- **DATA EXTRACT**

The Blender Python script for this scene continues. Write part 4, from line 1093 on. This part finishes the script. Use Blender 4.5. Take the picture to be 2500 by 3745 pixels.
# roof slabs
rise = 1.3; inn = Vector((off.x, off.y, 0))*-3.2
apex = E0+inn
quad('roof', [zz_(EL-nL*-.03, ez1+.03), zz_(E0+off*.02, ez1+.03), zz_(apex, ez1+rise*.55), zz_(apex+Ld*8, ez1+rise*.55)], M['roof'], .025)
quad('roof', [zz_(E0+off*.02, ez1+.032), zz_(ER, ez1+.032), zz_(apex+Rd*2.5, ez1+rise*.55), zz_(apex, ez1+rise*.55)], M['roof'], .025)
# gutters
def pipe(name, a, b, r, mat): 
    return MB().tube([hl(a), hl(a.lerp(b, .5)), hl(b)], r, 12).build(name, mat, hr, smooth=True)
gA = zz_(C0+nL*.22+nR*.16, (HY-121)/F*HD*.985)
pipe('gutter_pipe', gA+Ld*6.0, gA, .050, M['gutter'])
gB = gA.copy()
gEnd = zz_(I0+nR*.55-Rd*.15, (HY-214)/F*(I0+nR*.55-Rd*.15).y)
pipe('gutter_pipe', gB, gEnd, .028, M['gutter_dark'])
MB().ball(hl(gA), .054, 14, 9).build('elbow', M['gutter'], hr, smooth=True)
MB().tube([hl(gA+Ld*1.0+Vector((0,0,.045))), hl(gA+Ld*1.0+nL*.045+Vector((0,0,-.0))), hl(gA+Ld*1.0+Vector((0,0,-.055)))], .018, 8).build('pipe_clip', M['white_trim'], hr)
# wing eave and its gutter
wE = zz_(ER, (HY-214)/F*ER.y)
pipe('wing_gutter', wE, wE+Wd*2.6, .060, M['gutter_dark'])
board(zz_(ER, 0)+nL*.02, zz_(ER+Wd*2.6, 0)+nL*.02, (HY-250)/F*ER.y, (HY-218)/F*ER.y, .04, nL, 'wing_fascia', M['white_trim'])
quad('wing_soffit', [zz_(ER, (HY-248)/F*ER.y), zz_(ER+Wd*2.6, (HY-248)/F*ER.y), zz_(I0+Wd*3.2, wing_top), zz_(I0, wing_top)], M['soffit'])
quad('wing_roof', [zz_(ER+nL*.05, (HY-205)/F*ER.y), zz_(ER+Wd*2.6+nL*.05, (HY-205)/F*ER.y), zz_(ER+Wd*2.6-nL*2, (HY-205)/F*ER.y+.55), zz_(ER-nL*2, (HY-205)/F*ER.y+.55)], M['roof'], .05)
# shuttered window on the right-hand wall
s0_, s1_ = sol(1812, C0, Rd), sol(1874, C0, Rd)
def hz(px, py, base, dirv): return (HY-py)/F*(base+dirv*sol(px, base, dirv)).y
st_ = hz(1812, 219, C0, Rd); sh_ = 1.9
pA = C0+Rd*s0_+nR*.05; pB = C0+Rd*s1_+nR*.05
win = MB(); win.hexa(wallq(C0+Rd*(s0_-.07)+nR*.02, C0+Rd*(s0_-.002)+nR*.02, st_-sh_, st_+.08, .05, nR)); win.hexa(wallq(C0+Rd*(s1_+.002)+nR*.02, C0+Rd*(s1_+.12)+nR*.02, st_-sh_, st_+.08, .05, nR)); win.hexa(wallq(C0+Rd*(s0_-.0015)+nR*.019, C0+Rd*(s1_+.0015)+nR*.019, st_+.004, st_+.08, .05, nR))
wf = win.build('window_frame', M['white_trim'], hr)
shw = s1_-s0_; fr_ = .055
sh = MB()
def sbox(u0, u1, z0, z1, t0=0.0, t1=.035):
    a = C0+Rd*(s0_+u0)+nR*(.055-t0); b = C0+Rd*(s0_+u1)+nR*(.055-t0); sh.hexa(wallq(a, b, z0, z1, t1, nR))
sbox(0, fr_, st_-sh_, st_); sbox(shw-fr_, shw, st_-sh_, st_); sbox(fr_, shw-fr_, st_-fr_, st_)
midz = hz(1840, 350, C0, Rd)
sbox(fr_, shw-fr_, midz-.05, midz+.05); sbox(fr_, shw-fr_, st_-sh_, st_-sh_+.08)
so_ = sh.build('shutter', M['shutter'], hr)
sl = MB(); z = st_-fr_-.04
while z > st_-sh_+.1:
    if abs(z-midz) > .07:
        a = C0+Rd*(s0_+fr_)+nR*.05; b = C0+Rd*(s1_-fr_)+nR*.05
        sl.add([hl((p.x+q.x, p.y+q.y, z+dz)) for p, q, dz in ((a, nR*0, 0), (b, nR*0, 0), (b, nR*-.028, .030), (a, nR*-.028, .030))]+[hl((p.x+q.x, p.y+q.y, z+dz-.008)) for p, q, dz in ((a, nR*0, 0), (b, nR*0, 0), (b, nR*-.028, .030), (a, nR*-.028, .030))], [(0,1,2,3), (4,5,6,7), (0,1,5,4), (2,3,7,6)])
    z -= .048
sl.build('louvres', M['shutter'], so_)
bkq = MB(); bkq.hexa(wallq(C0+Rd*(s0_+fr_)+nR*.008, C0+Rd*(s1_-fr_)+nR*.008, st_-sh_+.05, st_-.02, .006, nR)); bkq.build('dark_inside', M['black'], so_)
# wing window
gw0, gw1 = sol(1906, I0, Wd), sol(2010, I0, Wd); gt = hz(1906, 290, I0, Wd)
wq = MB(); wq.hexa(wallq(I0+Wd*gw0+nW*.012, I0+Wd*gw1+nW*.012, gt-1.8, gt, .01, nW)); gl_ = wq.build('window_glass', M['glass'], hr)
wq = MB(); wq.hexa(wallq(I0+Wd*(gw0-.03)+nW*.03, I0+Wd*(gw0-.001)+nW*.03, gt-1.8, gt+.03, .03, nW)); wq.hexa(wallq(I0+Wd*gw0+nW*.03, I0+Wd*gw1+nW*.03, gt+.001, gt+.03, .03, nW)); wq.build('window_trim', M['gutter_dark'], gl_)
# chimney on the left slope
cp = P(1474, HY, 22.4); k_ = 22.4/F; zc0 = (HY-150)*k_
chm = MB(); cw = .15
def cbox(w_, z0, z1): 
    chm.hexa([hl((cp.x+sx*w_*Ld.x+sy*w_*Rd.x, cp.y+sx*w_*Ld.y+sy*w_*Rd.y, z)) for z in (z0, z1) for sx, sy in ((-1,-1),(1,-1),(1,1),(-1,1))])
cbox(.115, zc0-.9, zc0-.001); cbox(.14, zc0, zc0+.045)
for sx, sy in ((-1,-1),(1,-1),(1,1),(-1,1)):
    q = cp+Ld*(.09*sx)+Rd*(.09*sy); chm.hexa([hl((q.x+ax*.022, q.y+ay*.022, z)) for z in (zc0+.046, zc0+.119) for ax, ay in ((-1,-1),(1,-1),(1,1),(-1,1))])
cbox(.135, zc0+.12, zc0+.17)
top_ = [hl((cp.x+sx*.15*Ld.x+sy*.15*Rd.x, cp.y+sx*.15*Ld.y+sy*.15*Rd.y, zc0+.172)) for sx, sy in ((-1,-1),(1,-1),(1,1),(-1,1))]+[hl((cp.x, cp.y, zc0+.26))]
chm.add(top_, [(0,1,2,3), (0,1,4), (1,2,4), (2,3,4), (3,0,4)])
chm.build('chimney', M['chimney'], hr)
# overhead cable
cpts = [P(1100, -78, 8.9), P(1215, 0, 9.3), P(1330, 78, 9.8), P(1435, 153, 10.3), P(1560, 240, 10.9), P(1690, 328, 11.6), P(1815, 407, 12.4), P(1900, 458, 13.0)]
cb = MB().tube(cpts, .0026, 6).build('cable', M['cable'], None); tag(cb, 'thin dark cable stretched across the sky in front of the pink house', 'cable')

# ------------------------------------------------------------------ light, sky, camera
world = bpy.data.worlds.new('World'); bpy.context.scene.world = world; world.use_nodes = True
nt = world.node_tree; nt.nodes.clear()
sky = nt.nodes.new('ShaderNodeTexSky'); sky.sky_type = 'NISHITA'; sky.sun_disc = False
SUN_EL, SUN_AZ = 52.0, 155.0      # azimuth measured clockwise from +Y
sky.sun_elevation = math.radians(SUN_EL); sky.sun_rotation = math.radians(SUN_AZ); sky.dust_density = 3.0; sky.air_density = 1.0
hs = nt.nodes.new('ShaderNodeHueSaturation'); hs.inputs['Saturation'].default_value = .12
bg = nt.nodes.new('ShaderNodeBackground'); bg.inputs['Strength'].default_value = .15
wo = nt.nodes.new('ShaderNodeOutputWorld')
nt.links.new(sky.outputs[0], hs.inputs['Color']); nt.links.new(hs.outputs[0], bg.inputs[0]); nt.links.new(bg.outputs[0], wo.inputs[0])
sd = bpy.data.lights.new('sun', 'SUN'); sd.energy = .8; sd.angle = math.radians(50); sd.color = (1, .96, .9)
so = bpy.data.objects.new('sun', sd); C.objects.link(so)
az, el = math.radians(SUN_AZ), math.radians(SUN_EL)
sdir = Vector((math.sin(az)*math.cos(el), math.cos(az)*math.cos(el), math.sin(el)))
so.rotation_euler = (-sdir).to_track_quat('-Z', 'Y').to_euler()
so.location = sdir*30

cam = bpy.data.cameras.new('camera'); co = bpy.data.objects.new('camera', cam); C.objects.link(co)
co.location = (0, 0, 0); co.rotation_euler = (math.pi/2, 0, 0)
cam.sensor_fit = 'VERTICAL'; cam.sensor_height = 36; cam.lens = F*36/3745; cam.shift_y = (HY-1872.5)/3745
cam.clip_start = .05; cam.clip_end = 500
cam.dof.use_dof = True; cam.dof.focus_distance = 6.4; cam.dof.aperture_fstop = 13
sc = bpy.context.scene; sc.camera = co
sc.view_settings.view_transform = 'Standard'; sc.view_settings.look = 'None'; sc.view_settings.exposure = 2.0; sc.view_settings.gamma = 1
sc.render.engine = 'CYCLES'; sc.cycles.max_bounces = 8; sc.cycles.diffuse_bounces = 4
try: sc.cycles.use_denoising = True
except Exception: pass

- **TASK BRIEF**
Find the lines with the string "from" and reproduce them.

- **WRITTEN SOLUTION**
The Blender Python script for this scene continues. Write part 4, from line 1093 on. This part finishes the script. Use Blender 4.5. Take the picture to be 2500 by 3745 pixels.
SUN_EL, SUN_AZ = 52.0, 155.0      # azimuth measured clockwise from +Y